Most of the flavors of the dish, however, are locked into the bottom layer of garlic-herbed ricotta. A bit more of it at higher elevations would make the final assembly less bland.
Polenta ($6.50) is a poor peasant porridge being given uncommon emphasis in recent seasons, and the way Truffles does it may explain why. The basic cornmeal is not simply cooked and simply dressed (as it was in most farm kitchens of the past), but infused and simmered with a sun-dried tomato paste, garlic, pepper and aromatic herbs. It is then cut into wedges, toasted and served under an impressive sweet-red-pepper sauce.

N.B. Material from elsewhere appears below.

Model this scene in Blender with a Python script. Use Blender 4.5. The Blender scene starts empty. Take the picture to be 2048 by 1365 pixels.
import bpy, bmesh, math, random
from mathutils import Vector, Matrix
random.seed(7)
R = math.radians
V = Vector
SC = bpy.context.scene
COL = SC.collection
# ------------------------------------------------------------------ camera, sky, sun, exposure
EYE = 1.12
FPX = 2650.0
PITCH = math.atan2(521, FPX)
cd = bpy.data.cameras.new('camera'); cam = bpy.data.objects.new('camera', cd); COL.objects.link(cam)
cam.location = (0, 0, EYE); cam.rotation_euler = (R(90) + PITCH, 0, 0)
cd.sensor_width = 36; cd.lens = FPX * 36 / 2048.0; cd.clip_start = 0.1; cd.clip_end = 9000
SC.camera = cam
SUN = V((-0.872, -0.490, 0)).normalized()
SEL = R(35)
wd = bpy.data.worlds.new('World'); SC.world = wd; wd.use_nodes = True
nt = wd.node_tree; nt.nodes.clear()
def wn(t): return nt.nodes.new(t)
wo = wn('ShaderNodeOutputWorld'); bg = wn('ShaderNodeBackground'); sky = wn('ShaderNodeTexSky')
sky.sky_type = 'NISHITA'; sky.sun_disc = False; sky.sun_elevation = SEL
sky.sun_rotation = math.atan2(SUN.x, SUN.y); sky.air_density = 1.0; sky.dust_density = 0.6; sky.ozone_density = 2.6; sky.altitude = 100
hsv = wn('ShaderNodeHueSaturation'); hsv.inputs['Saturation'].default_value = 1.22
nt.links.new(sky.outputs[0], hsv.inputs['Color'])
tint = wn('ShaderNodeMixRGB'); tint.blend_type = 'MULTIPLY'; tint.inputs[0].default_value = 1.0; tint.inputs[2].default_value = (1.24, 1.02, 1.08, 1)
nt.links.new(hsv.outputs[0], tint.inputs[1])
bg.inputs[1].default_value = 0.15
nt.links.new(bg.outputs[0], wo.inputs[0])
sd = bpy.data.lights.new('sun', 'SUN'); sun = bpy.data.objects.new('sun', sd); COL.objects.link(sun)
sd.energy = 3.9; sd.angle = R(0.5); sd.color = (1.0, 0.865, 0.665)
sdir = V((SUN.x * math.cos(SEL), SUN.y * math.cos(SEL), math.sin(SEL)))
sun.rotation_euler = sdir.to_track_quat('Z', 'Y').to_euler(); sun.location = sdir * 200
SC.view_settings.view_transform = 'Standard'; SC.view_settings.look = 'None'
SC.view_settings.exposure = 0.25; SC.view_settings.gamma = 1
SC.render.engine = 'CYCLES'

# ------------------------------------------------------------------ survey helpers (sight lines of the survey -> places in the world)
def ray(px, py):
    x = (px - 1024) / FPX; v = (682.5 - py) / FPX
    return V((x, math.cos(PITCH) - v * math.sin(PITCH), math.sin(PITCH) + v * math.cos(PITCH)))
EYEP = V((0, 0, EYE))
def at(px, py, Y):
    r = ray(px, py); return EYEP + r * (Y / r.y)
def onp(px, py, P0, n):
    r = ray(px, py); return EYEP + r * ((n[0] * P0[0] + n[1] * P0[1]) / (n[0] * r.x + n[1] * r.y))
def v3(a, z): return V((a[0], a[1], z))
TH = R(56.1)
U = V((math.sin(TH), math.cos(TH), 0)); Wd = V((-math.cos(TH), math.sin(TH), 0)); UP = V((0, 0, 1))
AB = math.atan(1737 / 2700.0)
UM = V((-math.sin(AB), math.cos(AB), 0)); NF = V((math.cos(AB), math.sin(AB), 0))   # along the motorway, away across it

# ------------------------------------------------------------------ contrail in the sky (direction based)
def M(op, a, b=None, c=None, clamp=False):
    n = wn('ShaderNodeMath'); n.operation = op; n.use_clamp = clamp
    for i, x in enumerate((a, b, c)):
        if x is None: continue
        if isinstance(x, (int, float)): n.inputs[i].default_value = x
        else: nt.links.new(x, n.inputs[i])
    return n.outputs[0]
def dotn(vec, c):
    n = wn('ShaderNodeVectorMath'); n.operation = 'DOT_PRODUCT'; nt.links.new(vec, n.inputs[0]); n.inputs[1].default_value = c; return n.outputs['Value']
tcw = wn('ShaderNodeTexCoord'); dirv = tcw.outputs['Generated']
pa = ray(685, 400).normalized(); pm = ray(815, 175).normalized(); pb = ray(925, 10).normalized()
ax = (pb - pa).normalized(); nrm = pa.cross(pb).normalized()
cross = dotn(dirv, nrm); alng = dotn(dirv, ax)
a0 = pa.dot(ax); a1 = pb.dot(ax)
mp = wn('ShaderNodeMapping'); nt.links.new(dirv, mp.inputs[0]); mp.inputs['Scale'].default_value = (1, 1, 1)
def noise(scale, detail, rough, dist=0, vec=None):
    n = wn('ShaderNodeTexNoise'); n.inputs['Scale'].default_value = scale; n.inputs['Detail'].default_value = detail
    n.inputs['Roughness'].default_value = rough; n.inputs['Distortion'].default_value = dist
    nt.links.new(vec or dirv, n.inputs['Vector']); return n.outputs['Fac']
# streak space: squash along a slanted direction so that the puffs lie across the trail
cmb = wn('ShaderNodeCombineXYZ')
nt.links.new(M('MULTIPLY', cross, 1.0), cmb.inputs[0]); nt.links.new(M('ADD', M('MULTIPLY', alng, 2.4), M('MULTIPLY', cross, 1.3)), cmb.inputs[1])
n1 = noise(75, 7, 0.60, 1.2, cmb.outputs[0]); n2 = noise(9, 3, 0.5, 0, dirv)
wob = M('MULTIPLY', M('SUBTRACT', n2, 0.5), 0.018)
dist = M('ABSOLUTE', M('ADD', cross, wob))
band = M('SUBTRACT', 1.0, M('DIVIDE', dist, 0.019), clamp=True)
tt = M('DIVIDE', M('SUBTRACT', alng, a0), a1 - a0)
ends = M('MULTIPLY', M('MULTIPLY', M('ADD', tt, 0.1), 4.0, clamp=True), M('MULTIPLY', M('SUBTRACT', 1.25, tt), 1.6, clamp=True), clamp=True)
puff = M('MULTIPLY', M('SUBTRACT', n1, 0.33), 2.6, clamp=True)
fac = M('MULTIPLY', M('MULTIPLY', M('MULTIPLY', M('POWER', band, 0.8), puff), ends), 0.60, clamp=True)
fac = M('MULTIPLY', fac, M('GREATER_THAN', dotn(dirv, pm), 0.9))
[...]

I'm not certain what makes the Spanish Pork Stew ($7.25) particularly Spanish, but it's presumably the splash of sherry that finishes off the mix of braised tomatoes, carrots, potato wedges and four or five lean pieces of very tender pork loin. It is served over fettuccine.
Chicken Breast Kalamata ($6.95) looks blacker than its actual grilling time could accomplish, but there's a reason. The breast of chicken (unboned to retain moisture) is marinated in olive oil, lemon, garlic and rolled in a black olive paste. It's then grilled just long enough to firm up and heat through without drying out. It's served with oven-roasted potatoes.
A salad special that accompanies many of the hot sandwiches is the Wild Rice Andaluse: a blend of the boiled water-grass seed with green peas, apple bits, cucumber, golden raisins, red pepper, almonds and a vinaigrette dressing. I tend to think of wild rice as an overly costly, over-rated product, but this composition works well.
I haven't tried many of the house desserts, but a recent wedge of Tiramisu ($2.25) lacked enough of the liqueur-espresso to give the dessert its characteristic moistness. It more resembled a dense chocolate layer cake.
There are seven bottled beers and a house choice of inexpensive wines ($2.50) by the glass.